INSTRUCTION:
Copy the lines holding the word "More", all of them.

--- BEGIN ---

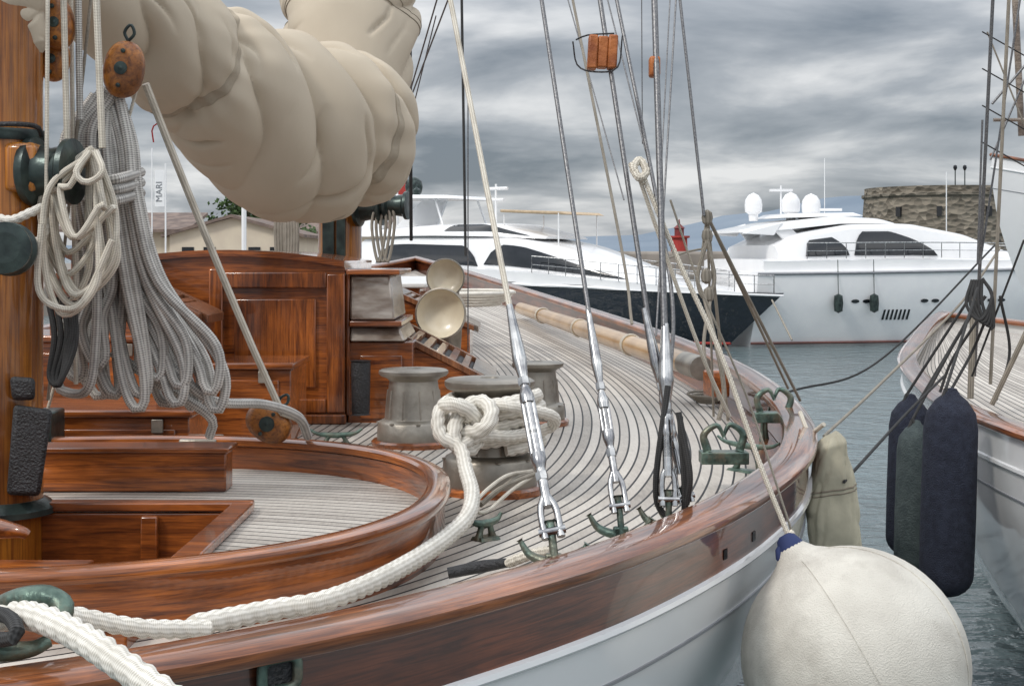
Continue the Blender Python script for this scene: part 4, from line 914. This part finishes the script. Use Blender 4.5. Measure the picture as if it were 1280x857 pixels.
b.hexa([(w0-.5,D-.4,3.85),(xm,D-.4,5.18),(xm,D+11.4,5.18),(w0-.5,D+11.4,3.85),(w0-.5,D-.4,4.05),(xm,D-.4,5.38),(xm,D+11.4,5.38),(w0-.5,D+11.4,4.05)])
b.hexa([(xm,D-.4,5.18),(xb+.5,D-.4,3.85),(xb+.5,D+11.4,3.85),(xm,D+11.4,5.18),(xm,D-.4,5.38),(xb+.5,D-.4,4.05),(xb+.5,D+11.4,4.05),(xm,D+11.4,5.38)])
b.hexa([(xa-6,D+.2,4.2),(xm-3,D+.2,4.2),(xm-3,D+6.5,5.5),(xa-6,D+6.5,5.5),(xa-6,D+.2,4.4),(xm-3,D+.2,4.4),(xm-3,D+6.5,5.7),(xa-6,D+6.5,5.7)])
b.build('roof',rooft,e)
b=MB(); 
for px in(235,262,318,345): c=P(px,0,D); b.box((c.x-.4,D-.05,1.9),(c.x+.4,D+.05,3.2))
b.build('windows',glass,e)
e=E('waterfront_house'); b=MB(); c0=P(372,0,115).x; b.box((c0,115,1.2),(c0+7,124,4.4)); b.build('walls',beigew,e); b=MB(); b.hexa([(c0-.4,114.6,4.4),(c0+7.4,114.6,4.4),(c0+7.4,120,5.8),(c0-.4,120,5.8),(c0-.4,114.6,4.6),(c0+7.4,114.6,4.6),(c0+7.4,120,6),(c0-.4,120,6)]); b.build('roof',rooft,e)
def tree(c,s):
    e=E('tree'); b=MB(); c=Vector(c); b.sweep([c,c+Vector((.1,0,s*1.2)),c+Vector((0,0,s*2.2))],[.22*s,.16*s,.08*s],step=.3)
    for k in range(6):
        a=k*1.05; b.sweep([c+Vector((0,0,s*(1.2+.12*k))),c+Vector((math.cos(a)*s*.9,math.sin(a)*s*.9,s*(2.0+.15*k)))],[.08*s,.03*s],step=.3)
    b.build('trunk',barkm,e); V=[];Fc=[]
    cl=[(c+Vector((random.gauss(0,.75)*s,random.gauss(0,.75)*s,s*(2.4+random.gauss(0,.5))))) for _ in range(26)]
    for q in cl:
        for _ in range(90):
            p=q+Vector((random.gauss(0,.24),random.gauss(0,.24),random.gauss(0,.18)))*s
            u=Vector((random.gauss(0,1),random.gauss(0,1),random.gauss(0,1))).normalized()*.11*s; w=u.orthogonal().normalized()*.07*s
            o=len(V); V+=[tuple(p-u),tuple(p+w),tuple(p+u),tuple(p-w)]; Fc.append([o,o+1,o+2,o+3])
    b=MB(); b.add(V,Fc); b.build('crown',leafm,e)
c=P(325,0,112); tree((c.x,112,1.2),1.9); c=P(352,0,118); tree((c.x,118,1.2),1.4)
e=E('banner_flag'); D=66; c=P(207,0,D); b=MB(); b.sweep([(c.x,D,1.2),(c.x,D,6.9)],.04,sides=6); b.build('pole',gelc,e)
b=MB(); b.box((c.x-.5,D-.015,4.9),(c.x-.06,D+.015,6.6)); b.build('cloth',gelc,e)
cu=bpy.data.curves.new('lettering','FONT'); cu.body='MARI'; cu.size=.42; o=bpy.data.objects.new('lettering',cu); scene.collection.objects.link(o); o.rotation_euler=(math.radians(90),math.radians(-90),0); o.location=(c.x-.16,D-.03,5.1); cu.materials.append(greyl); o.parent=e
for (px,py,D,r) in ((190,185,66,.03),(305,232,66,.12),(173,190,80,.03),(493,120,70,.05),(498,170,68,.03),(1183,215,78,.03)):
    b=MB(); c=P(px,py,D); b.sweep([(c.x,D,1.0),(c.x,D,c.z)],r,sides=6); b.build('distant_mast',gelc)
e=E('wall_flag'); c=P(497,222,60); b=MB(); b.add([(c.x,60,c.z),(c.x+.5,60.05,c.z-.1),(c.x+.55,59.95,c.z-.9),(c.x,60,c.z-.8)],[[0,1,2,3]]); b.build('cloth',redl,e)
b=MB(); b.sweep([(c.x,60,0),(c.x,60,c.z+.2)],.03,sides=6); b.build('pole',gelc,e)
# ---------------------------------------------------------------- world
w=bpy.data.worlds.new('World'); scene.world=w; w.use_nodes=True; nt=w.node_tree; nt.nodes.clear(); Lk=nt.links.new
out=N(nt,'ShaderNodeOutputWorld'); sky=N(nt,'ShaderNodeTexSky',sky_type='NISHITA'); sky.sun_disc=False; sky.sun_elevation=math.radians(42); sky.sun_rotation=math.radians(215)
bg1=N(nt,'ShaderNodeBackground'); bg1.inputs[1].default_value=.06; Lk(sky.outputs[0],bg1.inputs[0])
tc=N(nt,'ShaderNodeTexCoord'); sp=N(nt,'ShaderNodeSeparateXYZ'); Lk(tc.outputs['Generated'],sp.inputs[0])
mxz=N(nt,'ShaderNodeMath',operation='MAXIMUM'); Lk(sp.outputs[2],mxz.inputs[0]); mxz.inputs[1].default_value=0
adz=N(nt,'ShaderNodeMath',operation='ADD'); Lk(mxz.outputs[0],adz.inputs[0]); adz.inputs[1].default_value=.16
dx=N(nt,'ShaderNodeMath',operation='DIVIDE'); Lk(sp.outputs[0],dx.inputs[0]); Lk(adz.outputs[0],dx.inputs[1])
dy=N(nt,'ShaderNodeMath',operation='DIVIDE'); Lk(sp.outputs[1],dy.inputs[0]); Lk(adz.outputs[0],dy.inputs[1])
cb=N(nt,'ShaderNodeCombineXYZ'); Lk(dx.outputs[0],cb.inputs[0]); Lk(dy.outputs[0],cb.inputs[1])
nz=N(nt,'ShaderNodeTexNoise'); nz.inputs['Scale'].default_value=1.25; nz.inputs['Detail'].default_value=8; nz.inputs['Roughness'].default_value=.52; nz.inputs['Distortion'].default_value=.3; Lk(cb.outputs[0],nz.inputs['Vector'])
rp=ramp(nt,nz.outputs['Fac'],[(.34,(.22,.255,.30)),(.62,(.92,.925,.93)),(.48,(.46,.49,.53))])
zr=N(nt,'ShaderNodeMapRange'); Lk(sp.outputs[2],zr.inputs[0]); zr.inputs[1].default_value=.14; zr.inputs[2].default_value=.6; zr.inputs[3].default_value=1.0; zr.inputs[4].default_value=2.9
mu=N(nt,'ShaderNodeVectorMath',operation='SCALE'); Lk(rp.outputs[0],mu.inputs[0]); Lk(zr.outputs[0],mu.inputs['Scale'])
bg2=N(nt,'ShaderNodeBackground'); bg2.inputs[1].default_value=.95; Lk(mu.outputs[0],bg2.inputs[0])
ms=N(nt,'ShaderNodeMixShader'); ms.inputs[0].default_value=.85; Lk(bg1.outputs[0],ms.inputs[1]); Lk(bg2.outputs[0],ms.inputs[2]); Lk(ms.outputs[0],out.inputs[0])
sl=bpy.data.lights.new('sun','SUN'); sl.energy=1.5; sl.angle=math.radians(10); sl.color=(1,.95,.88); so=bpy.data.objects.new('sun',sl); scene.collection.objects.link(so)
so.rotation_euler=(math.radians(46),0,math.radians(-48))
scene.view_settings.view_transform='Standard'; scene.view_settings.look='None'; scene.view_settings.exposure=0
cam=bpy.data.cameras.new('camera'); cam.lens=50; cam.sensor_width=36; cam.clip_end=9000; cam.clip_start=.05
cam.shift_y=-(428.5-320)/1280
co=bpy.data.objects.new('camera',cam); scene.collection.objects.link(co); co.location=(0,0,H); co.rotation_euler=(math.radians(90),0,0); scene.camera=co
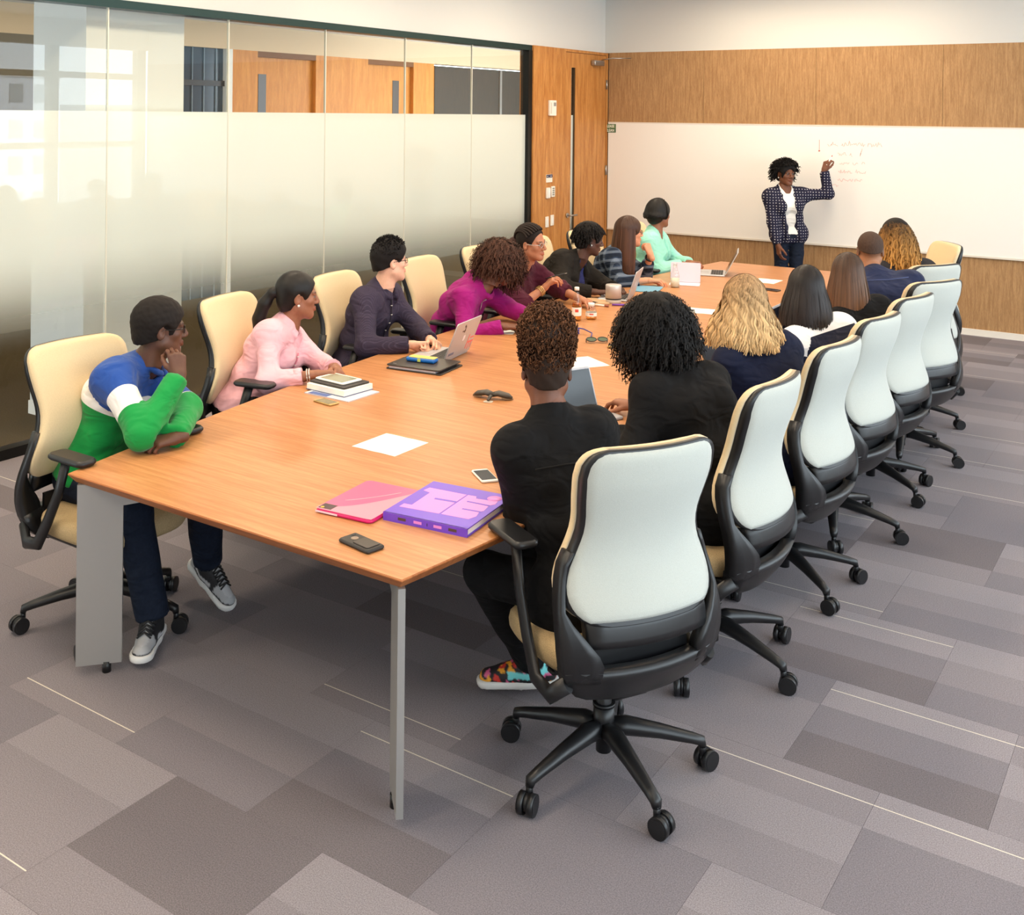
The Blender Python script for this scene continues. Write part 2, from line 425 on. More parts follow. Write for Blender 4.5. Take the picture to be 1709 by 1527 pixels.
# ceiling lights of the room: recessed warm troffers, with an added window-side row
m_lamp = M('lamp_diffuser', (255, 240, 215), .5, emit=((255, 226, 180), 4.0))
def ceiling_light(x, y, w, l, power, col, z=CZ, lab=''):
    t = tag(empty('ceiling_light', (x, y, z)), lab, 'ceiling light')
    f = MB(); f.box((-w / 2 - .03, -l / 2 - .03, -.012), (w / 2 + .03, -l / 2, 0)); f.box((-w / 2 - .03, l / 2, -.012), (w / 2 + .03, l / 2 + .03, 0))
    f.box((-w / 2 - .03, -l / 2, -.012), (-w / 2, l / 2, 0)); f.box((w / 2, -l / 2, -.012), (w / 2 + .03, l / 2, 0)); f.build('light_frame', m_white, t)
    d = MB(); d.box((-w / 2, -l / 2, -.006), (w / 2, l / 2, -.002)); d.build('diffuser', m_lamp, t)
    la = bpy.data.lights.new('ceiling_lamp', 'AREA'); la.shape = 'RECTANGLE'; la.size = w; la.size_y = l; la.energy = power; la.color = col
    lo = obj('ceiling_lamp', la, t, (0, 0, -.02))
    return t
WARM = (1.0, 0.83, 0.62)
n = 0
for cxl, pw in ((-4.7, 32), (-2.7, 30), (-.5, 9)):  # third row is added to brighten the carpet on the window side
    for k, yl in enumerate((0.2, 2.4, 4.6, 6.8, 9.0)):
        n += 1
        ceiling_light(cxl, yl, .3, 1.2, pw, WARM, lab='recessed ceiling light %s, %s from the board wall' % ('over the glass partition side' if cxl < -4 else 'over the table' if cxl < -2 else 'added over the window side', ('fifth', 'fourth', 'third', 'second', 'first')[k]))
ceiling_light(-3.4, 10.75, 2.4, .16, 30, (1.0, .84, .64), lab='long recessed wall washer in front of the whiteboard')

# corridor behind the partition
CX0 = -9.3
cf = struct(bx('floor_corridor', (CX0 - .6, SY, -.12), (GX, 16.2, 0.0), M('corridor_carpet', (80, 68, 48), .95, spec=.1, var=.2, vscale=120)), 'brown carpet of the corridor behind the glass', 'floor')
struct(bx('ceiling_corridor', (CX0 - .6, SY, 3.1), (GX - .12, 16.2, 3.2), m_ceil), 'corridor ceiling', 'ceiling')
cw = MB(); cw.box((CX0 - .2, SY, 2.806), (CX0, 16.2, 3.1)); corr = struct(cw.build('wall_corridor', M('corridor_paint', (226, 200, 165), .8)), 'corridor wall with orange veneer and doors', 'wall')
def vp(a, b): bx('veneer_panel', (CX0 - .2, a, 0), (CX0, b, 2.806), m_corrwood, corr)
vp(8.752, 9.19); vp(10.20, 11.22); vp(12.22, 12.71)
m_slot = M('slot_dark', (50, 38, 24), .3)
m_recess = M('door_recess', (120, 72, 24), .6)
for n_, (a, b, s0, s1) in enumerate(((9.19, 10.20, 9.256, 9.387), (11.22, 12.22, 11.82, 11.96))):
    d = struct(empty('door_%d' % (n_ + 2), (CX0, a, 0)), 'orange veneer door behind the glass, %s' % ('nearer the white column' if n_ == 0 else 'nearer the dark screen'), 'door')
    w = b - a
    bx('door_leaf', (-.14, 0, 0), (-.06, w, 2.76), m_corrwood, d)
    bx('door_head', (-.2, 0, 2.74), (0, w, 2.806), m_recess, d)
    bx('vision_slot', (-.06, s0 - a, .6), (-.055, s1 - a, 2.54), m_slot, d)
bx('office_window', (CX0 - .1, 8.052, .0), (CX0 - .06, 8.72, 2.806), M('office_glass', (52, 74, 92), .15), corr)
for yy in (8.052, 8.23, 8.40, 8.58):
    bx('blind_edge', (CX0 - .06, yy, .0), (CX0 - .045, yy + .012, 2.806), M('blind_grey', (120, 140, 155), .5), corr)
bx('window_rail', (CX0 - .06, 8.052, 2.38), (CX0 - .03, 8.72, 2.44), M('rail_dark', (36, 44, 52), .4), corr)
bx('corridor_plaster', (CX0 - .2, SY, 0), (CX0, 8.052, 2.806), M('taupe_paint', (120, 110, 92), .8), corr)
bx('added_dark_panel', (CX0, 8.78, 0), (CX0 + .012, 16.2, 1.0), M('added_panel_grey', (84, 78, 62), .7), corr)  # added dark sheet, put in to darken the lower corridor behind the glass
bx('white_pilaster', (CX0 - .06, 8.70, 0), (CX0 + .02, 8.775, 2.806), m_white, corr)
bx('dark_screen', (CX0 - .2, 12.71, 0), (CX0 + .01, 16.2, 2.78), M('dark_screen_cloth', (60, 58, 52), .7), corr)
bx('screen_post', (CX0, 14.42, 0), (CX0 + .03, 14.48, 2.78), m_steel, corr)
struct(bx('wall_corridor_end', (CX0 - .3, 16.2, 0), (GX, 16.3, 3.2), m_paint), 'far end wall of the corridor', 'wall')
pc = MB(); pc.box((-6.72, 4.5, .09), (-6.14, 5.33, 3.1)); pillar = struct(pc.build('pillar', m_paint), 'white square pillar in the corridor behind the frosted glass', 'pillar')
bx('pillar_skirting', (-6.728, 4.492, 0), (-6.132, 5.338, .09), m_base, pillar)
for k, yl in enumerate((2.0, 5.8, 8.2, 10.6, 13.0)):
    ceiling_light(-7.7, yl, .3, .9, 24, (1.0, .80, .55), 3.1, 'corridor ceiling light, %s of five along the corridor' % ('first', 'second', 'third', 'fourth', 'fifth')[k])

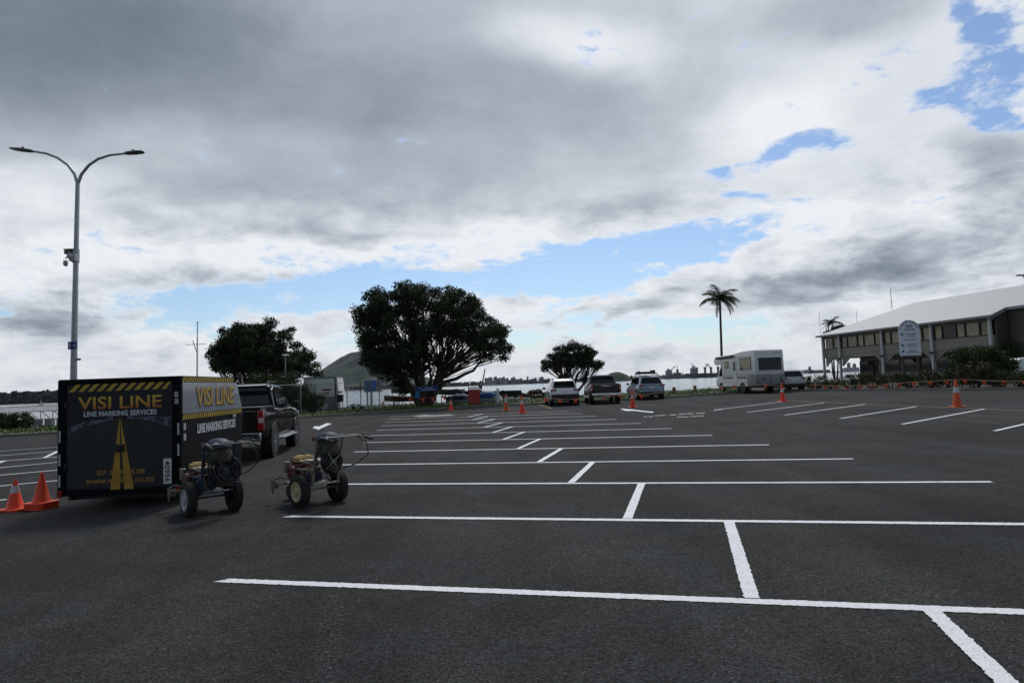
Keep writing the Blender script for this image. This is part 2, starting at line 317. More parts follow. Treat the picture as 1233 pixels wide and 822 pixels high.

--- END ---

WRITTEN RESPONSE:
The Blender Python script for this scene continues. Write part 2, from line 425 on. More parts follow. Write for Blender 4.5. Take the picture to be 1709 by 1527 pixels.
Keep writing the Blender script for this image. This is part 2, starting at line 317. More parts follow. Treat the picture as 1233 pixels wide and 822 pixels high.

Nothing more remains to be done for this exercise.